Prediction markets in U.S. — platforms where users trade contracts on the probability of future events, from election outcomes to sports results — expanded sharply in 2025. A boom that many expected to collapse after the 2024 presidential vote instead evolved into one of the fastest-growing segments of the online gambling economy.
According to data from Blask, demand for prediction markets grew 256% between January and December 2025 on the company’s Blask Index. What once appeared to be a niche driven by election speculation is now developing into a broader wagering ecosystem that increasingly overlaps with sports betting.
The shift suggests that prediction markets may be moving beyond political cycles — and toward becoming a permanent feature of how Americans bet on uncertainty.
The election that put prediction markets on the map
The modern surge in prediction markets began with the 2024 U.S. presidential election.
Interest on the Blask Index metric reached 17.9M in November 2024, the highest level ever recorded for the vertical, as users flocked to platforms such as Polymarket and Kalshi to trade contracts on electoral outcomes.
The spike was dramatic but unsurprising. Major political events have historically driven short-term speculation on prediction platforms.
What came next seemed equally predictable.
By December 2024, demand collapsed by more than 92% MoM, falling to 1.4 million units. The decline appeared to confirm what many analysts believed: that prediction markets were largely an election-driven phenomenon.
But the collapse did not last.
Sports turned a political tool into a year-round product
The next phase of growth arrived through sports.
In September 2025, Kalshi expanded its markets to include sports-related contracts following a legal victory that cleared the path for broader contract types. That shift introduced prediction markets to a much larger audience: sports bettors.
By December 2025, Blask Index had climbed back to 6.1M. The number remained far below the election peak, but it was more than four times higher than the post-election trough a year earlier.
Prediction markets Blask Index by brand
In other words, the vertical had stabilized at a much higher baseline. What once looked like a political novelty had begun to resemble a permanent betting format.
A different way to bet on outcomes
Prediction markets differ from traditional sportsbooks in one important way: they treat odds as continuously tradable probabilities.
In a conventional sportsbook, bettors place wagers at fixed odds before the event begins.
Prediction markets operate more like financial exchanges. Prices move constantly as traders buy and sell contracts reflecting the probability of an outcome.
For experienced bettors — and for users accustomed to financial trading — that structure can be appealing.

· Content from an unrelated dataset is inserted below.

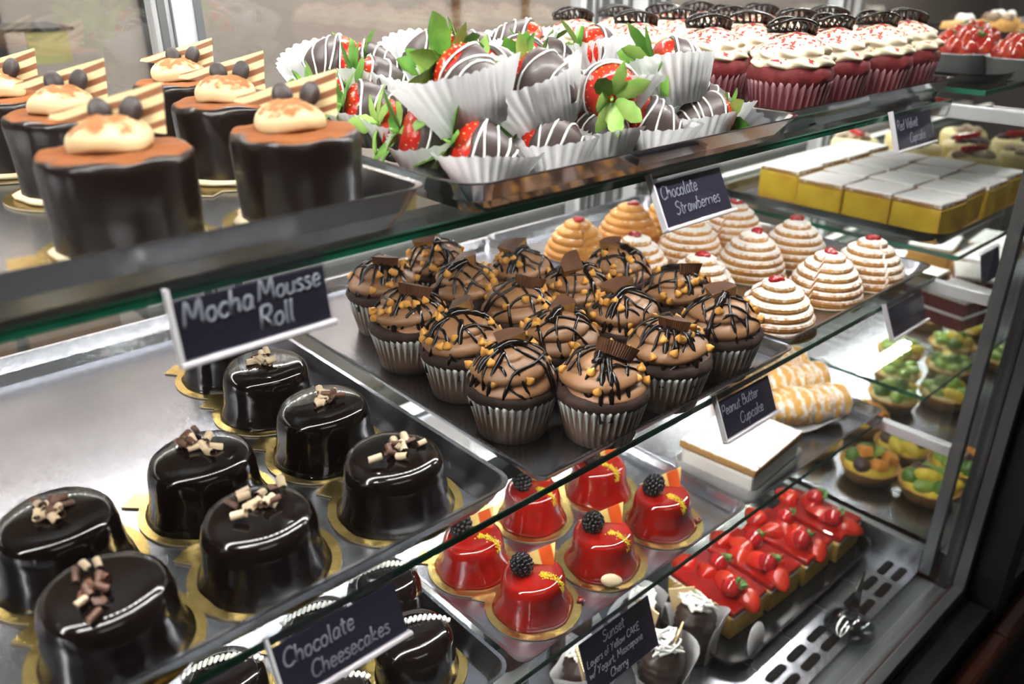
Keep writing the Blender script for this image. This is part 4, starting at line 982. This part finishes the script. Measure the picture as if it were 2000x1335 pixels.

“When price is expressed directly as probability, markets become more than a wagering mechanic — they become a real-time signal of collective belief,”
Will Martin
chief executive of the prediction markets technology company VANT.
The model allows users to adjust positions during an event rather than simply betting on a fixed outcome before it begins.
A market already consolidating around two platforms
Despite a growing number of entrants, prediction markets are consolidating quickly around a handful of major platforms. According to Blask data:
Polymarket accounts for approximately 59.6% of total prediction market demand
Kalshi holds roughly 19.6%
Together, the two platforms control nearly 80% of the vertical. The dynamic resembles other financial marketplaces, where liquidity tends to concentrate around a small number of dominant exchanges.
Even though 10 new brands entered the space in 2025, smaller platforms have struggled to capture meaningful share.
Regulation is still catching up
The legal status of prediction markets remains complex.
Kalshi first received approval from the Commodity Futures Trading Commission (CFTC) in 2020 but was later restricted from offering political contracts. That restriction was overturned in September 2024, allowing the company to expand its offerings.
The broader regulatory environment remains unsettled. Several jurisdictions are exploring compatible frameworks, and ongoing litigation continues to shape how prediction markets will be governed.
By early 2026, at least 17 platforms were operating actively, with roughly 20 additional platforms reportedly preparing launches.
“There is a lot of litigation ongoing and it will take time for the dust to settle”
Evan Fisher
Сhief operating officer of the prediction markets technology company Sparket.
Still, he noted that the regulated sector is beginning to explore how elements of the model could be integrated into traditional gambling products.
A new audience for online wagering
Prediction markets may also attract a slightly different audience than traditional sportsbooks.
Because the format resembles financial trading — with probabilities expressed as prices and positions traded over time — it appeals not only to bettors but also to users comfortable with speculative markets.
That hybrid structure could expand the overall online wagering audience rather than simply shifting users from sportsbooks to prediction platforms.
If that happens, prediction markets may not replace traditional betting. They may instead represent a new layer of the gambling economy — one built around trading the future itself.